The Filipinos fought back then managed to escape from the encampments, ending a dangerous standoff.
"They will receive a hero's welcome," Zagala said, adding a motorcade was planned if the stormy weather in Manila eases. They "exhibited courage, bravery and commitment while in the face of overwhelming threat."
The 1,200-strong UN force has patrolled a buffer zone between Syria and Israel since 1974, a year after the Arab-Israeli war.
For nearly four decades, UN monitors helped enforce a stable truce between Israel and Syria, but the spillover from the Syrian war has led to the abductions of peacekeepers in the last two years, making countries contributing troops wary and prompting several governments to withdraw their troops.
Security conditions on the Syrian side of the Golan, however, have rapidly deteriorated in recent days, directly threatening the safety of UN peacekeepers.

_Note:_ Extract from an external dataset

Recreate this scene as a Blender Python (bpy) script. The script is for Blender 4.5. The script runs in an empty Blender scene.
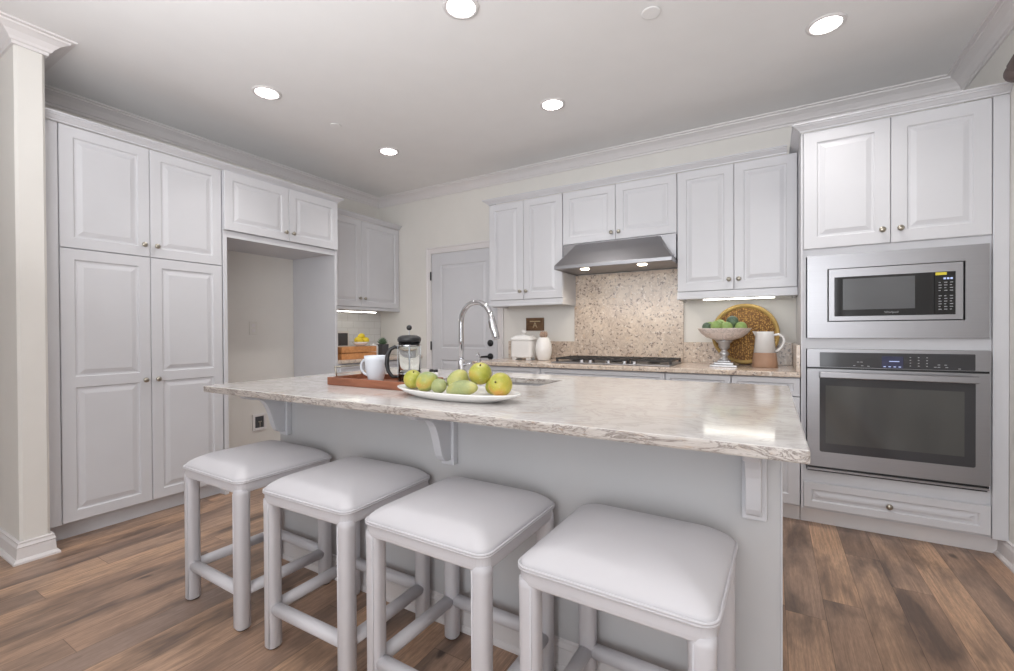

The United Nations said Monday it had withdrawn its peacekeepers from high-risk Golan positions because of escalating fighting between Syrian government forces and opposition fighters and relocated its forces to the Israeli side of the border.
Zagala said the relocated peacekeepers had filed up a UN encampment on the Israeli side of Golan, prompting UN and Philippine military officials to decide to send the Filipino forces home about two weeks earlier than scheduled.
Alarmed by the deteriorating security in the Golan, the Philippine government has earlier notified the United Nations it would no longer send fresh forces when the current Filipino force ends its tour in the volatile region in October.
The UN relocation of peacekeepers follows the two-week abduction of 45 Fijian peacekeepers, who were freed last week. They had been captured on the Syrian-controlled side of the Golan by fighters from the al-Qaida-linked Nusra Front.